R : La compréhension réciproque a évolué et, bien sûr, cela s'est arrivé produite que les autorités politiques l'ont demandé, imposé et ont dit : « nous voulons que cela soit fait ». Le fait que les instances politiques affichent une volonté très claire sur ce qu'elles veulent influence les activités des services. Il peut encore y avoir quelques rivalités mais l'autorité politique forcera les services à trouver des solutions. Pour cela, vous avez besoin d'une autorité politique, c'est-à-dire d'un Premier ministre qui accorde de l'importance à ce problème.
Q : Peut-on dire que l'attitude de l'armée concernant le renseignement est en train de changer ?

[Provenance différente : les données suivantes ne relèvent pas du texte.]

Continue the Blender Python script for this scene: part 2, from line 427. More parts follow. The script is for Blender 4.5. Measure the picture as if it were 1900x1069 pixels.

R : Les forces armées, comme la Gendarmerie ont leurs propres sources de renseignement. Ce qui compte vraiment, c'est de regrouper leur production avec celles du MIT. Légalement, c'est le MIT qui est responsable de l'ensemble du renseignement d'Etat. Tous les renseignements doivent être regroupés au MIT. Dans le passé, il y a eu quelques errements. Mais maintenant, nous sommes revenus à l'essence même de la loi. Le transfert du GES (le Commandement militaire des interceptions électromagnétiques) au MIT en est une illustration. Nous sommes revenus aux conditions énoncées dans la Loi n°2937 (qui définit les missions du MIT).
Q : Dans le passé, il y avait une rivalité entre civils et militaires ; maintenant, il semble qu'il y ait une rivalité entre le MIT et le ministère de l'intérieur.
R : Je n'ai pas connaissance de cela. Mais, au bout du compte, ce qui importe c'est comment le Premier ministre et le ministre de l'Intérieur agiront. Les services peuvent opérer indépendamment, mais seulement jusqu'à une certaine limite. Au final, ils obéissent au gouvernement.